A Boundedness Trichotomy for the Stochastic Heat Equation

TL;DR

This paper classifies the almost sure boundedness of solutions to the stochastic heat equation with multiplicative noise into three regimes based on the decay rate of the initial condition at infinity, under standard intermittency conditions.

Contribution

It establishes a generic trichotomy of boundedness regimes for the stochastic heat equation solutions based on initial decay rates, under mild regularity assumptions.

Findings

Three boundedness regimes depending on the decay rate of initial data.

Characterization of boundedness via the limit involving the initial function.
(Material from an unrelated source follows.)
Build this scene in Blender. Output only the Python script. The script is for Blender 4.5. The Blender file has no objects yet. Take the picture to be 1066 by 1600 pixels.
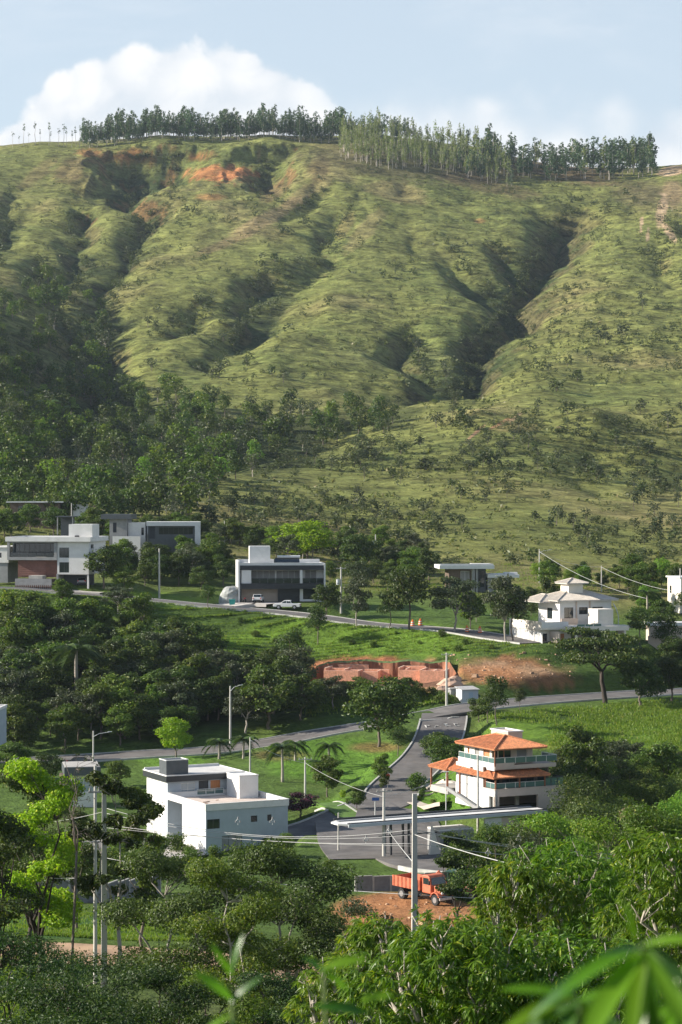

Solution boundedness determined by the decay rate of initial condition at infinity.

Abstract

We consider the stochastic heat equation with a multiplicative white noise forcing term under standard "intermitency conditions." The main finding of this paper is that, under mild regularity hypotheses, the a.s.-boundedness of the solution $x\mapsto u(t\,,x)$ can be characterized generically by the decay rate, at $\pm\infty$, of the initial function $u_0$. More specifically, we prove that there are 3 generic boundedness regimes, depending on the numerical value of $\Lambda:= \lim_{|x|\to\infty} |\log u_0(x)|/(\log|x|)^{2/3}$.